Tuesday, June 13, 2006

13-Jun-06: The madness goes on

The beleaguered parents of school-children in Sderot have had more than they can take. And look at what they're taking, day after day. On Monday, no fewer than 15 Qassam missiles - the kind the media love to call home-made, but which can rip a human being to pieces - landed in the town. 

10 more fell short and landed in various parts of Gaza

What's quite extraordinary about this story (what isn't?) is that Israel's military is now restrained by the government from taking counter-measures against these acts of war. Why? Politics, essentially. The press is reporting that the IDF will remain handcuffed at least until the results of an inquiry into Friday's Gaza beach deaths are submitted to Amir Peretz, the minister of defence and himself a Sderot resident, and to the military's Chief of Staff, Halutz. That's likely to be later today. 

Meanwhile, this politically-inspired self-paralysis - suspending Israeli artillery fire and pinpoint assassinations of terrorists - allows those terrorists freedom to maneuver. It also takes the pressure off Hamas, who are behind the missile attacks, to desist. 

At the Sha'ar Hanegev school that was hit by a Qassam on Sunday and its janitor injured (picture at right), parents are now boycotting the school. (The school has reinforced classrooms... but their construction has not yet been completed. Haaretz reports today on the widespread incidence of post-traumatic stress disorder among the town's children.) When people speak of this war being asymmetrical, think of the asymmetry between the utter freedom of action of the government sponsored terrorists on the Palestinian Arab side, and the political/moral highwire walked by the Israeli military in defending its people, its territory and its communities. 
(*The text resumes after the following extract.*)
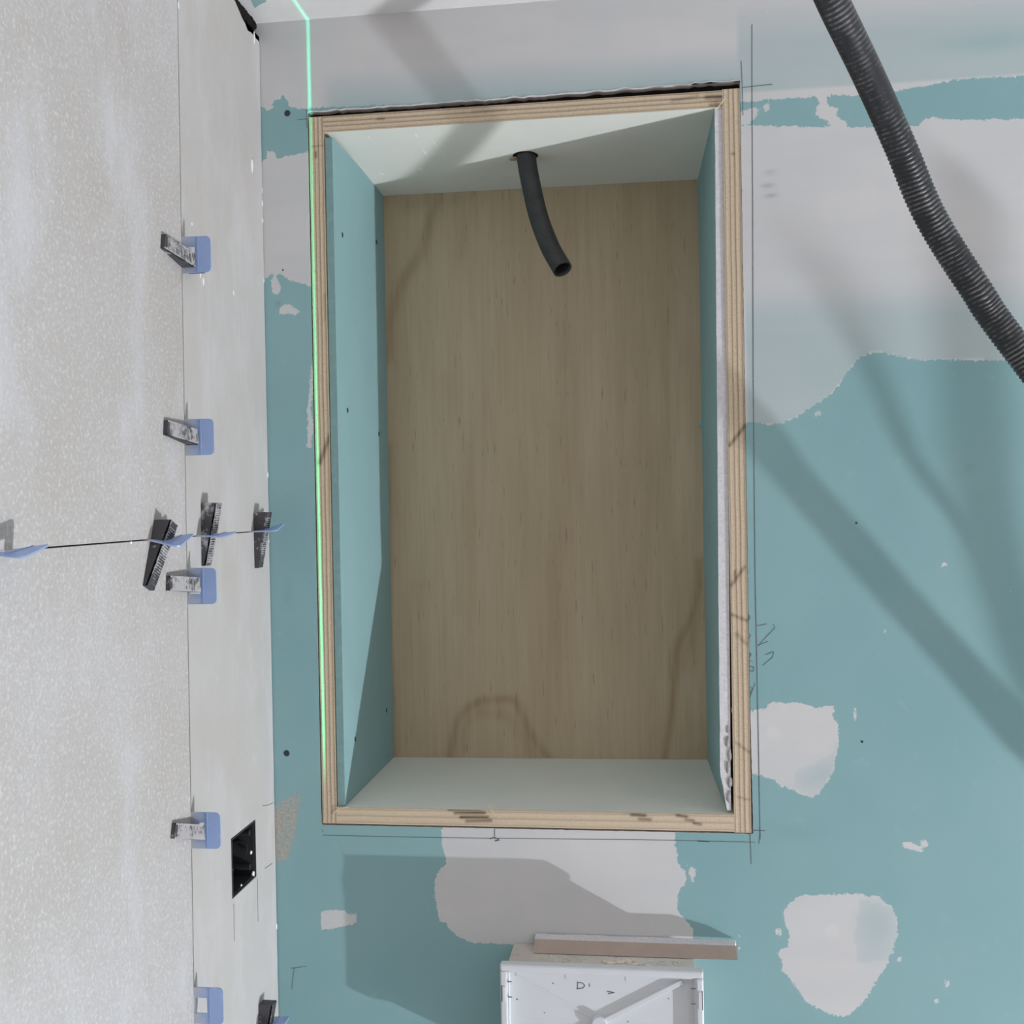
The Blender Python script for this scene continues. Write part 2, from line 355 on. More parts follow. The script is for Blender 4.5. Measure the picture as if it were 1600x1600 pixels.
# torn white paper lip along the upper cut
lip = [(HX0+(HX1-HX0)*i/150) for i in range(151)]; bm = bmesh.new(); rw = []
top_v = sorted([(V[idx[i, iz1]][0], V[idx[i, iz1]][2]) for i in range(ix0, ix1+1)])
tx = [t[0] for t in top_v]; tz = [t[1] for t in top_v]
for x in lip:
    z = float(np.interp(x, tx, tz)); hh = .0007+.0016*max(0, snoise(x*55, 21)+.15)+.0012*max(0, snoise(x*160, 11))
    rw.append([bm.verts.new((x, -.0001, z-.0002)), bm.verts.new((x, -.0009, z-.0001)), bm.verts.new((x, -.0002, z+hh))])
for a, b2 in zip(rw, rw[1:]):
    for k in range(2): bm.faces.new([a[k], b2[k], b2[k+1], a[k+1]])
from_bm('torn_paper_lip', bm, m_scuff2, wall)
# screws and pencil marks on the wall
def disc(name, centre, r, normal, mat, parent, depth=.0006, n=18, sx=1.0):
    bm = bmesh.new(); nrm = Vector(normal).normalized()
    bmesh.ops.create_cone(bm, cap_ends=True, segments=n, radius1=r, radius2=r*.86, depth=depth)
    rot = nrm.to_track_quat('Z', 'Y').to_matrix().to_4x4()
    bmesh.ops.transform(bm, matrix=Matrix.Translation(Vector(centre))@rot@Matrix.Diagonal((sx, 1, 1, 1)), verts=bm.verts)
    return from_bm(name, bm, mat, parent)
for q_ in ((449, 177, .0040), (448, 1177, .0040), (442, 422, .0011), (1338, 817, .0014), (1347, 1159, .0015), (1301, 1455, 0)):
    if q_[2] > 0: c = B(q_[0], q_[1]); disc('drywall_screw', (c[0], -.0002, c[2]), q_[2], (0, -1, 0), m_screw, wall)
def strokes(name, lines, parent, y=-.00035, wdt=.0009, mat=None):
    bm = bmesh.new()
    for ln in lines:
        ww = wdt*(ln[0] if isinstance(ln[0], (int, float)) else 1); pts = ln[1:] if isinstance(ln[0], (int, float)) else ln
        pts = [B(*p) for p in pts]
        for a, b2 in zip(pts, pts[1:]):
            d = np.array([b2[0]-a[0], b2[2]-a[2]]); n = np.array([-d[1], d[0]])/(np.linalg.norm(d)+1e-9)*ww/2
            q_ = [(a[0]-n[0], a[2]-n[1]), (b2[0]-n[0], b2[2]-n[1]), (b2[0]+n[0], b2[2]+n[1]), (a[0]+n[0], a[2]+n[1])]
            bm_hexa(bm, [(x, y, z) for x, z in q_]+[(x, -.00002, z) for x, z in q_])
    return from_bm(name, bm, mat or m_pencil, parent)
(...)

Think also of the asymmetry of the mainstream news reporting which almost totally ignores the constant bombardment of Israeli towns by the terrorists, but provides intense, photographically-rich coverage of the funerals of dead terrorists, and of street processions by wailing widows and children of murderous thugs. Mainstream news reporting is where most politicians get most of their opinions - so the implications of this assymetry are deeply disturbing... and self-perpetuating.